Data excerpt
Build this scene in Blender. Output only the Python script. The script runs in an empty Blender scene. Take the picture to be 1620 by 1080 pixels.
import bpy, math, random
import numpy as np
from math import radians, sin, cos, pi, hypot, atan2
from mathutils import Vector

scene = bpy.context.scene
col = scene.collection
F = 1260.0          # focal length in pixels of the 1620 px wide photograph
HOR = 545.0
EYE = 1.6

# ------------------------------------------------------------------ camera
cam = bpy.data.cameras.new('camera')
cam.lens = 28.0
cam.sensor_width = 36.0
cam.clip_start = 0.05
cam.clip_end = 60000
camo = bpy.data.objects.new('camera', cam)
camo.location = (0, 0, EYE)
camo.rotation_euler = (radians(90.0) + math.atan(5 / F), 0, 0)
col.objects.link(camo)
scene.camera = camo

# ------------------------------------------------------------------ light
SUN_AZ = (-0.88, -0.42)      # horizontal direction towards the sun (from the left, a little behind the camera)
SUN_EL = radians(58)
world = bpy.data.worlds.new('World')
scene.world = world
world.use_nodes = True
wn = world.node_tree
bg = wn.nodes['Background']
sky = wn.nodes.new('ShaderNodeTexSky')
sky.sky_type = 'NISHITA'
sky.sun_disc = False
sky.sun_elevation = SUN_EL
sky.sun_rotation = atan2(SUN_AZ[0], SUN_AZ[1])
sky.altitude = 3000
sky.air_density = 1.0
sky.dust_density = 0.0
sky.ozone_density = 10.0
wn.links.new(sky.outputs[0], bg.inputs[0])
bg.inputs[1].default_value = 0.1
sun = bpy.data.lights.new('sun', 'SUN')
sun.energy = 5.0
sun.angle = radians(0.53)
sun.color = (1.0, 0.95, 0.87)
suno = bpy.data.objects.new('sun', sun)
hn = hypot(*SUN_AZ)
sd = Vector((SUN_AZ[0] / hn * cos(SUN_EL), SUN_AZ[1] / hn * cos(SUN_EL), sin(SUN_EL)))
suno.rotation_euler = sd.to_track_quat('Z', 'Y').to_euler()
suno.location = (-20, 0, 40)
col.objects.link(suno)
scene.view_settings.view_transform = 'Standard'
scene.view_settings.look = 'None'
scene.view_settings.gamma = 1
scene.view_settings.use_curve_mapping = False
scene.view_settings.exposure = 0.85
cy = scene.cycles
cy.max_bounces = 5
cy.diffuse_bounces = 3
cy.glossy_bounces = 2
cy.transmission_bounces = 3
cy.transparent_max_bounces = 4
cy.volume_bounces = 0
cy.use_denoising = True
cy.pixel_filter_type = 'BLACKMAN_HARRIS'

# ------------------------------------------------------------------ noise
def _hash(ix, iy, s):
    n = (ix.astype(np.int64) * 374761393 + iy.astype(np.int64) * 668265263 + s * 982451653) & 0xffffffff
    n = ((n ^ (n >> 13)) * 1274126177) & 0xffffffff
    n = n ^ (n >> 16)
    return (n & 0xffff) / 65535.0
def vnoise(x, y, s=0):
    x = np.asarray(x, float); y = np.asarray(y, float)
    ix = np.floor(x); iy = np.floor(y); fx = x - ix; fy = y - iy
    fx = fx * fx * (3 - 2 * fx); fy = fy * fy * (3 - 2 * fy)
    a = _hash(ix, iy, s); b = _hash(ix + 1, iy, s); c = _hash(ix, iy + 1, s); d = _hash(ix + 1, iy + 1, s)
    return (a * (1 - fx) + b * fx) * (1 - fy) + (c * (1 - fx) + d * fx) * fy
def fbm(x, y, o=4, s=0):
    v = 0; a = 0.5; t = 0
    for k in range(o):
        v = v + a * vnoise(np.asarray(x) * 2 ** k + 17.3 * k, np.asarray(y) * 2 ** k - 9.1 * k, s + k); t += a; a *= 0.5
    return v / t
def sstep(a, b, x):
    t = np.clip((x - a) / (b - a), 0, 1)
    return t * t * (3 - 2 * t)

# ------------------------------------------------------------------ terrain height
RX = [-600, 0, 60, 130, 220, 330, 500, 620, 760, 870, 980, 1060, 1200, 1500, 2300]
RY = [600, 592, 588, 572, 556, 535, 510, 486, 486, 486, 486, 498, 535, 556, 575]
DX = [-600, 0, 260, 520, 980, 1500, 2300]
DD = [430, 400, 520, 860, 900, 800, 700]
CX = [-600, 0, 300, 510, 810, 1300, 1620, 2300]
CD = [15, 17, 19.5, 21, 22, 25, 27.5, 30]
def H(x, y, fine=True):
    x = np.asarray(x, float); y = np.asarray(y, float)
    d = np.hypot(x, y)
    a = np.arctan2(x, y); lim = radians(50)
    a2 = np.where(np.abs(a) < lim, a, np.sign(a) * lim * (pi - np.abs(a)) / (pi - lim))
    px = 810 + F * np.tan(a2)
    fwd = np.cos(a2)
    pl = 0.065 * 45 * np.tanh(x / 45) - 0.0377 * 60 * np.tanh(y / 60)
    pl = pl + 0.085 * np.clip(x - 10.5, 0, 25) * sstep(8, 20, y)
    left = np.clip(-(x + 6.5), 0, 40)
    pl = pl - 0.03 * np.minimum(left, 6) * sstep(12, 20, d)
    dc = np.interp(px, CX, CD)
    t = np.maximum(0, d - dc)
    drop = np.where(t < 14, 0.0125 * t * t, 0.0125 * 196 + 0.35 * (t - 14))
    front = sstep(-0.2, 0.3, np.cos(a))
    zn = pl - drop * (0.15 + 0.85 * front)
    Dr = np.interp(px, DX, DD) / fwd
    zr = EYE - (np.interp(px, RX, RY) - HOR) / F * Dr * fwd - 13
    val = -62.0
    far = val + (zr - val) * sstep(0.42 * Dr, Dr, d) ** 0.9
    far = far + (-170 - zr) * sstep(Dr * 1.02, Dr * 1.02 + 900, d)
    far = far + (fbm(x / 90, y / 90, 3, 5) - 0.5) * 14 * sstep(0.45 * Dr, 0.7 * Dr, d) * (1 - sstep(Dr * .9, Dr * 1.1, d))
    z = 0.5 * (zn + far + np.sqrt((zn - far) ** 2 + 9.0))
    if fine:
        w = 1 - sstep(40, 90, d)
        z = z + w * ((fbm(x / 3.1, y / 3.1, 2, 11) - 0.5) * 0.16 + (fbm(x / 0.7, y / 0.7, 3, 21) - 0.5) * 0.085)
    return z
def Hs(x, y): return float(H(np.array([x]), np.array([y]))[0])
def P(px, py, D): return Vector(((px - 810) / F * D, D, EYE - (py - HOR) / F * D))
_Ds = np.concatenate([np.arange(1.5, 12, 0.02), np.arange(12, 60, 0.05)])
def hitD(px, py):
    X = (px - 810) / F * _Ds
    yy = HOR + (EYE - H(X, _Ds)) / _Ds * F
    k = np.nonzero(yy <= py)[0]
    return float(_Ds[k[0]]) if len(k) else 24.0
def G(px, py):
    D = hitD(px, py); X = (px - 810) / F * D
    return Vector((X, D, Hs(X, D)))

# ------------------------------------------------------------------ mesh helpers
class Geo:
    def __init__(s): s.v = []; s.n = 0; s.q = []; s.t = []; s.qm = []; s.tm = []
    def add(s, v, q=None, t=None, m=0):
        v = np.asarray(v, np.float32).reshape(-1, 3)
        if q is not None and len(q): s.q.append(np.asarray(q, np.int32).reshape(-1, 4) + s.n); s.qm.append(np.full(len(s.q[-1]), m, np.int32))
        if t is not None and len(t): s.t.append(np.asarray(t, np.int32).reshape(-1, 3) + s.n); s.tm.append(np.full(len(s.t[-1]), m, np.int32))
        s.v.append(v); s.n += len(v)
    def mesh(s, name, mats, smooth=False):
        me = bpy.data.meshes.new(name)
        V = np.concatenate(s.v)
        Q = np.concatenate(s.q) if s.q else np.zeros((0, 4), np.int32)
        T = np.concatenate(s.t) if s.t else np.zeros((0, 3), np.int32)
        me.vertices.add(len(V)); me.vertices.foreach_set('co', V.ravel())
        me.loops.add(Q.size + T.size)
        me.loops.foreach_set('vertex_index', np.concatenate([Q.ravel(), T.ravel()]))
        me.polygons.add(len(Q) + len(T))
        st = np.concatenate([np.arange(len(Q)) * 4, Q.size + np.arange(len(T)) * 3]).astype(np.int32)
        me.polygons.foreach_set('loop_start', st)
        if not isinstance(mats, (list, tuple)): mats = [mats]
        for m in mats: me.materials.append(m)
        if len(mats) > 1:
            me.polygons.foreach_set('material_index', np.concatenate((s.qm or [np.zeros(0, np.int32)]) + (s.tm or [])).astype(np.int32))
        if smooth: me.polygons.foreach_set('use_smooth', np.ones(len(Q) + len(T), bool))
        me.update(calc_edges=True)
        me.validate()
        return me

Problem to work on
Up to and including the line with "scene.camera = camo", repeat the data exactly, starting from its first line; nothing else belongs in the response.

Output for this exercise
Build this scene in Blender. Output only the Python script. The script runs in an empty Blender scene. Take the picture to be 1620 by 1080 pixels.
import bpy, math, random
import numpy as np
from math import radians, sin, cos, pi, hypot, atan2
from mathutils import Vector

scene = bpy.context.scene
col = scene.collection
F = 1260.0          # focal length in pixels of the 1620 px wide photograph
HOR = 545.0
EYE = 1.6

# ------------------------------------------------------------------ camera
cam = bpy.data.cameras.new('camera')
cam.lens = 28.0
cam.sensor_width = 36.0
cam.clip_start = 0.05
cam.clip_end = 60000
camo = bpy.data.objects.new('camera', cam)
camo.location = (0, 0, EYE)
camo.rotation_euler = (radians(90.0) + math.atan(5 / F), 0, 0)
col.objects.link(camo)
scene.camera = camo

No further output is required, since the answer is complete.